Q & A
Secondary Data Collection
Q: How do you Tailor Secondary Data to Fit Specific Client Needs or Research Variables?
The following is a step-by-step guide on how to customize secondary data to meet a client’s specific needs/research variables:
Step 1: Familiarize Yourself with the Research Objectives
Before delving into using any secondary data, it is important to first gain an understanding of what the client’s research objectives/research variables are pertaining to. This means understanding what questions the client wants answered, what the research covers and what key variables to concentrate on.
Step 2: Determine what types of secondary sources are appropriate
Determine which secondary data sources are appropriate based on the objectives of your project. Secondary data sources may include government publications, academic studies, industry surveys and public data.
Step 3: Determine the quality of secondary data
Determine the quality and consistency of the secondary data. You need to look for things like outdated data and formatting discrepancies, and whether data is missing. You also must clean and standardize the data, so that it fulfils the client’s research requirements.
Step 4: Standardize the variable names and unit of measure
The secondary databases may have different definitions or units of measure for the variables being studied.

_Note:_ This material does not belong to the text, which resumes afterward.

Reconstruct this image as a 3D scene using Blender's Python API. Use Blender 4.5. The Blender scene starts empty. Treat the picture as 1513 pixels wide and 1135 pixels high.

You will have to change the names of the variable and/or the unit of measure to be consistent with the variable names specified by the client.
Step 5: Combine and analyse the cleaned data
Assemble and analyse the combined, cleaned data to meet the needs of the client. The database may contain multiple sources of data that need to be merged; you may also need to add or delete new variables or use statistical analysis techniques to provide insights to answer the client’s research questions. The analysis should concentrate on the research variables that are most important to the client.